Snow On Italian Alps Melting At 'Unprecedented Rate', Ohio State University Study Finds
If you've always wanted to ski the Italian Alps, perhaps you should make those plans pretty soon, as a recent study claims the snow on that mountain range is melting at an “unprecedented rate.”
A six-nation team of glaciologists, led by Ohio State University, drilled a set of ice cores above the Alto dell’Ortles glacier in northern Italy and found that, for the first time in thousands of years, the glacier had shifted from a state of constantly below-freezing to one where its upper layers were at -- note below -- a melting point.
“Our first results indicate that the current atmospheric warming at high elevation in the Alps is outside the normal cold range held for millennia,” Paolo Gabrielli, research scientist at Byrd Polar Research Center at Ohio State said. “This is consistent with the rapid, ongoing shrinking of glaciers at high elevation in this area.”
The team first drilled into the glacier in 2011 where the group discovered at a depth of 100 feet that the glacier was composed of “firn,” a grainy compacted snow that had partly melted. Underneath that, they found solid and colder ice all the way down to the frozen bedrock.
“That suggests that snow was accumulating on the mountaintop and was compacted into ice for thousands of years without ever melting — until about 30 years ago, which is when each year’s new deposit of snow began melting,” according to the study.
Researchers were able to determine that the glacier was left unchanged for a period of time because of a preserved larch leaf found wedged into the ice beyond the firn layer. They identified the leaf as belonging to Larix decidua, or the European larch.
“The leaf supports the idea that prehistoric ice is still present at the highest elevations of the region,” Gabrielli said.
Alto dell’Ortles is located in the heart of Europe, one of the most industrialized and populated areas of the world.
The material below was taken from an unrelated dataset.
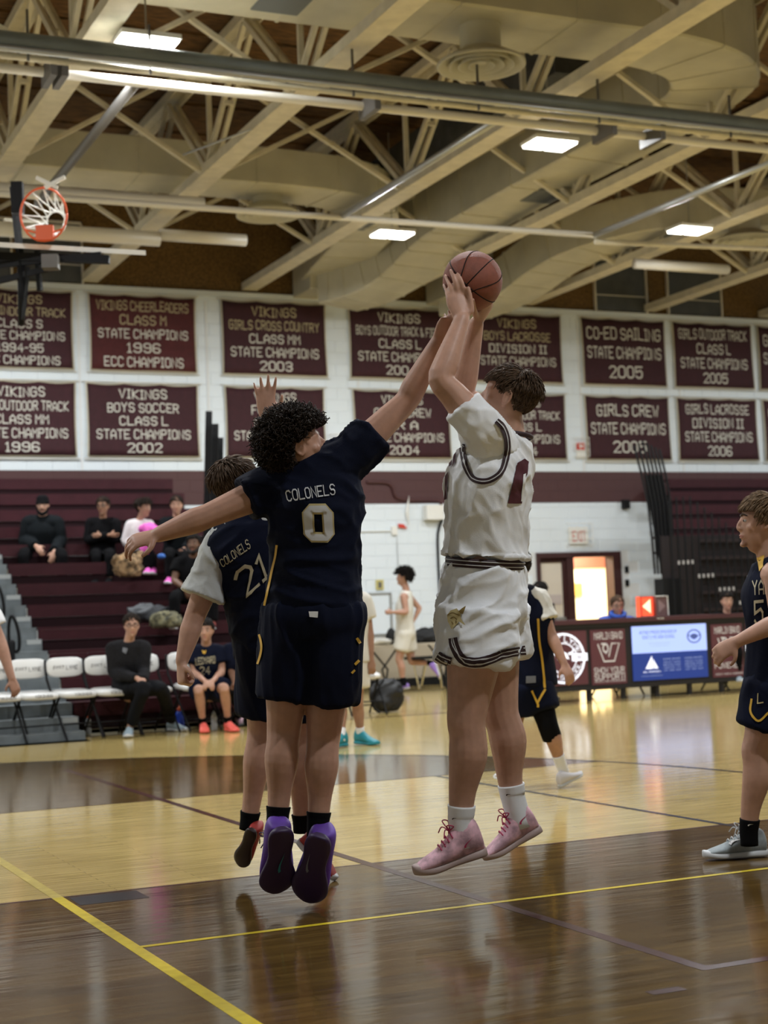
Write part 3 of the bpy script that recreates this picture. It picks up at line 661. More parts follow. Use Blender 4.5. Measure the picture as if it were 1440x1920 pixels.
# ================================================================ folding chairs
CHW = mat('white_vinyl', (.74, .735, .72), .4); CHL = mat('chair_print', (.03, .02, .022), .7)
def chair(lab, x, y, rz, group='white folding team chairs'):
    t = thing('folding_chair', lab, 'chair', (0, 0, 0), group)
    def pad(cx, cy, cz, w, h, th, tilt, bow):      # rounded cushion in its own plane
        g = G(); R_ = Matrix.Rotation(tilt, 3, 'X'); rings = []
        for e, s in ((-th/2, .9), (-th/2+.012, 1), (th/2-.012, 1), (th/2, .9)):
            ring = []
            for i in range(28):
                a = 2*math.pi*i/28; ca, sa = math.cos(a), math.sin(a); r = (abs(ca)**4+abs(sa)**4)**-.25
                u, v = ca*r*w/2*s, sa*r*h/2*(1 if s == 1 else .92); q = R_ @ Vector((u, e+bow*(u/w)**2*-1, v)); ring.append((cx+q.x, cy+q.y, cz+q.z))
            rings.append(ring)
        return g.loft(rings)
    pad(0, .22, .72, .43, .2, .04, rad(-8), .1).build('backrest', CHW, t, True)
    pad(0, -.02, .455, .42, .40, .055, rad(-85), 0).build('seat', CHW, t, True)
    for s in (-1, 1):
        G().tube([(s*.215, .24, .79), (s*.218, .2, .6), (s*.22, -.26, .015)], .013, n=8).build('leg', BLACK, t, True)
        G().tube([(s*.2, -.06, .43), (s*.205, .3, .015)], .013, n=8).build('leg', BLACK, t, True)
    G().tube([(-.21, -.19, .16), (.21, -.19, .16)], .009, n=6).build('crossbar', BLACK, t, True); G().tube([(-.2, .26, .1), (.2, .26, .1)], .009, n=6).build('crossbar', BLACK, t, True)
    v, f = text2d('EAST LYME'); g = G(); g.add([((p[0]-.5)*.29, .19-.05*((p[0]-.5)*.29/.43)**2*2-(p[1]-.5)*.006, .715+(p[1]-.5)*.045) for p in v], f); g.build('lettering', CHL, t, fix=False)
    v, f = text2d('VIKINGS'); g = G(); g.add([((p[0]-.5)*.2, -.2265, .452+(p[1]-.5)*.03) for p in v], f); g.build('lettering', CHL, t, fix=False)
    t.location = (x, y, 0); t.rotation_euler = (0, 0, rz); t.scale = (1.0, 1.0, 1.06); return t
CH = [(-28, 1386), (50, 1385), (132, 1383), (210, 1380), (298, 1378), (383, 1372), (445, 1368)]
CLAB = ['white folding chair cut off at the left edge', 'white folding chair behind the bare hanging arm at left', 'empty white folding chair second left of the seated man', 'white folding chair under the left side of the glasses man', 'empty white folding chair just right of the glasses man',
        'white folding chair under the seated player with coral shoes', 'white folding chair hidden behind the jumping pair']
ch0 = None
for i, (px, py) in enumerate(CH):
    P = PZ(px, py, 0); x, y = P[0], 16.9
    if i == 0: ch0 = chair(CLAB[0], x, y, rad(9))
    else: c = copy_tree(ch0); c.location = (x, y, 0); c['label'] = CLAB[i]; c.rotation_euler = (0, 0, rad(9+2*(i % 3)))
P = PZ(695, 1343, 0); c = copy_tree(ch0); c.location = (P[0], P[1]+.25, 0); c.rotation_euler = (0, 0, rad(-4)); c['label'] = 'white folding chair alone beside the black backpack'
# ================================================================ bottles, bags
CLEARP = mat('clear_plastic', (.75, .78, .80), .1, trans=.6); BLUEP = mat('blue_plastic', (.01, .05, .45), .3); ORC = mat('orange_cap', (.75, .13, .03), .4)
def bottle(lab, px, py, h, r, bm, cm):
    P = PZ(px, py, 0); t = thing('water_bottle', lab, 'bottle', P, 'water bottles by the team chairs')
    g = G(); th = np.arange(14)*2*math.pi/14
    R = lambda rs: [np.stack([P[0]+np.cos(th)*q, P[1]+np.sin(th)*q, np.full(14, z)], 1) for q, z in rs]
    g.loft(R([(r*.9, .002), (r, .012), (r, h*.3), (r*.88, h*.45), (r, h*.58), (r*.95, h*.72), (r*.5, h*.8)])); g.build('body', bm, t, True)
    g = G(); g.loft(R([(r*.6, h*.8), (r*.6, h*.9), (r*.25, h*.92), (r*.2, h)])); g.build('cap', cm, t, True)
bottle('clear bottle with orange cap under the empty folding chair', 165, 1379, .24, .04, CLEARP, ORC); bottle('blue bottle with orange cap on the floor by the hanging fist', 338, 1369, .27, .05, BLUEP, ORC)
bottle('clear bottle between the coral shoes', 402, 1370, .22, .036, CLEARP, CLEARP); bottle('dark bottle with orange cap right of the coral shoes', 463, 1362, .25, .042, BLACKR, ORC)
def lump(name, lab, cat, c, rx, ry, rz_, m, amp=.03, sc=6, extra=(), seed=0):
    t = thing(name, lab, cat, (c[0], c[1], c[2]-rz_)); g = G(); g.ell(c, (rx, 0, 0), (0, ry, 0), (0, 0, rz_), 18, 12)
    for e in extra: g.ell(np.array(c)+np.array(e[:3]), (e[3], 0, 0), (0, e[4], 0), (0, 0, e[5]))
    me = remesh(g, .025, 2); wrinkle(me, amp, sc, (1, 0, .3), seed); v = get_v(me); v[:, 2] = np.maximum(v[:, 2], c[2]-rz_*.85); set_v(me, v)
    link('bag_body' if cat == 'bag' else 'cloth', me, m, t, True); return t
P = PZ(732, 1336, 0); bp = lump('backpack', 'black backpack on the floor beside the white folding chair', 'bag', (P[0], P[1]+.1, .2), .22, .16, .22, mat('black_nylon', (.012, .012, .014), .6), .03, 7, [(-.1, -.1, -.08, .14, .1, .1)])
G().tube([(P[0]-.1, P[1]-.05, .4), (P[0]-.2, P[1]-.1, .3), (P[0]-.27, P[1]-.1, .1), (P[0]-.2, P[1]-.12, .02)], .016, n=6, res=3).build('strap', BLACKR, bp, True)
SPOT = mat('spotted_fur', (.24, .15, .075), .9, noise_amt=.8, scale=14)
P = PD(240, 1062, 20.6); lump('tote_bag', 'tan spotted bag on the bleacher beside woman in black', 'bag', P, .19, .14, .16, SPOT, .04, 8, [(-.16, 0, .1, .05, .05, .07), (.17, 0, .12, .04, .05, .08)])
P = PD(285, 1150, 19.6); lump('jacket_heap', 'crumpled dark grey jacket heaped on the bleacher row', 'jacket', P, .26, .16, .11, mat('grey_nylon', (.055, .06, .07), .6), .05, 8, [(-.2, 0, .02, .1, .1, .08)])
P = PD(311, 1164, 19.2); lump('camouflage_bag', 'camouflage bag on bleacher behind the glasses man', 'bag', P, .19, .14, .10, mat('camouflage', (.12, .11, .06), .8, noise_amt=.9, scale=18), .04, 8)
P = PD(303, 1043, 20.4); tag(lump('paper_cup', 'small blue and yellow packet on the bleacher row', 'packet', P, .06, .04, .04, SKYB, .01), None)
# ================================================================ scorer's table
TBK = mat('table_black', (.016, .014, .016), .45); TTOP = mat('table_top_maroon', (.07, .022, .028), .5); PAN = mat('backlit_maroon', (.075, .022, .027), .5, emit=(.10, .028, .034), es=.35)
LEDB = mat('led_sky', (.2, .25, .4), .4, emit=(.36, .47, .92), es=1.15); LEDN = mat('led_navy', (.01, .02, .1), .4, emit=(.012, .035, .19), es=1.0)
LEDW = mat('led_white', (.8, .8, .8), .4, emit=(.75, .8, .95), es=1.0); LEDT = mat('led_ink', (.03, .05, .15), .4, emit=(.10, .13, .33), es=.8); LEDP = mat('led_pale', (.3, .35, .5), .5, emit=(.22, .29, .52), es=.7)
sx = thing('scorers_table', 'black scorer table with lit sponsor panels facing the court', 'table', (11.7, 17.3, 0))
TYF = 17.3
G().box(8.9, 13.9, TYF-.06, TYF+.75, .98, 1.035).build('table_top', TTOP, sx); G().box(8.9, 13.9, TYF-.01, TYF+.06, .14, .979).build('front_case', TBK, sx)
for x in np.linspace(9.1, 13.7, 10): G().box(x-.025, x+.025, TYF, TYF+.06, 0, .139).build('foot', TBK, sx)
for x in (8.95, 10.5, 12.0, 13.6): G().box(x-.02, x+.02, TYF+.62, TYF+.66, 0, .979).build('leg', TBK, sx)
G().box(8.9, 13.9, TYF-.03, TYF-.012, .14, .19).box(8.9, 13.9, TYF-.03, TYF-.012, .93, .979).build('frame_rail', TBK, sx)
def panel(name, x0, x1, z0, z1, m): return G().box(x0, x1, TYF-.024, TYF-.012, z0, z1).build(name, m, sx)
def shape(name, polys, m, parent, x0, x1, z0, z1, y):
    g = G()
    for v, f in polys: g.add([(x0+(x1-x0)*p[0], y, z0+(z1-z0)*p[1]) for p in v], f)
    return g.build(name, m, parent, fix=False)
def tx(s, a, b, c, d):
    v, f = text2d(s); return np.stack([a+(c-a)*v[:, 0], b+(d-b)*v[:, 1]], 1), f
def disc(cx, cy, r, r2=0, n=28, asp=1.0):
    th = np.linspace(0, 2*math.pi, n+1)[:-1]; o = np.stack([cx+np.cos(th)*r*asp, cy+np.sin(th)*r], 1)
    if not r2: return o, [tuple(range(n))]
    i = np.stack([cx+np.cos(th)*r2*asp, cy+np.sin(th)*r2], 1); return np.vstack([o, i]), [(k, (k+1) % n, n+(k+1) % n, n+k) for k in range(n)]
Y1, Y2 = TYF-.0265, TYF-.0285
def helm(cx, cy, s):     # generic round crest drawing: horned helmet outline in the middle of a ring
    return [poly2d([(cx+s*x, cy+s*y) for x, y in ((-.5, -.1), (-.3, .35), (.0, .5), (.3, .35), (.5, -.1), (.25, 0), (.1, -.4), (-.1, -.4), (-.25, 0))]),
            poly2d([(cx+s*x, cy+s*y) for x, y in ((-.45, .2), (-.8, .3), (-.9, .75), (-.7, .45), (-.4, .38))]), poly2d([(cx+s*x, cy+s*y) for x, y in ((.45, .2), (.8, .3), (.9, .75), (.7, .45), (.4, .38))])]
def ringtext(s, cx, cy, r, h, a0, a1, flip=1):
    v, f = text2d(s); a = a0+(a1-a0)*v[:, 0]; q = r+h*(v[:, 1]-.5)*flip
    return np.stack([cx+np.cos(a)*q, cy+np.sin(a)*q], 1), f
def crest(x0, x1, c):
    p = panel('crest_panel', x0, x1, .22, .9, PAN); w = .34; bx = (c-w, c+w, .56-w, .56+w)
    shape('crest_print', [disc(.5, .5, .47, .43), disc(.5, .5, .29, .27), ringtext('EAST LYME', .5, .5, .36, .11, rad(165), rad(15)), ringtext('HIGH SCHOOL', .5, .5, .36, .1, rad(195), rad(345), -1)]+helm(.5, .5, .26)+[poly2d([(.68, .44), (1.02, .44), (1.02, .58), (.68, .58)]), poly2d([(-.02, .44), (.3, .44), (.3, .58), (-.02, .58)])], LEDW, p, *bx, Y1)
    shape('crest_year', [tx('1967', .72, .475, .98, .545)], PAN, p, *bx, Y2)
crest(9.5, 10.6, 10.25); crest(13.08, 13.85, 13.42)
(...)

The next step for the researchers is to investigate whether soot emitted by human activities in central and southern Europe played a role.
“Ortles offers us the unique possibility to closely verify if and how regional environmental changes can interact with climatic changes of global significance,” Gabrielli said.
The find follows a recent report by the World Meteorological Organization (WMO) that said the amount of greenhouse gases in Earth's atmosphere hit a record high in 2012, continuing an upward trend driving climate change.
The atmospheric concentrations of carbon dioxide, methane and nitrous oxide have increased to levels unprecedented in the past 800,000 years, the WMO's 5th Annual Assessment Report stated.
Since the start of the industrial era in 1750, global average CO2 has increased by 41 percent, methane by 160 percent and nitrous oxide by 20 percent, the U.N. agency stated.
CO2, the single-most-important greenhouse gas on a global scale, reached 393.1 parts per million last year, or 141 percent of pre-industrial levels before 1750. The amount in the atmosphere increased 2.2 parts per million from 2011 to 2012, which is above the average (2.02ppm) of the past 10 years.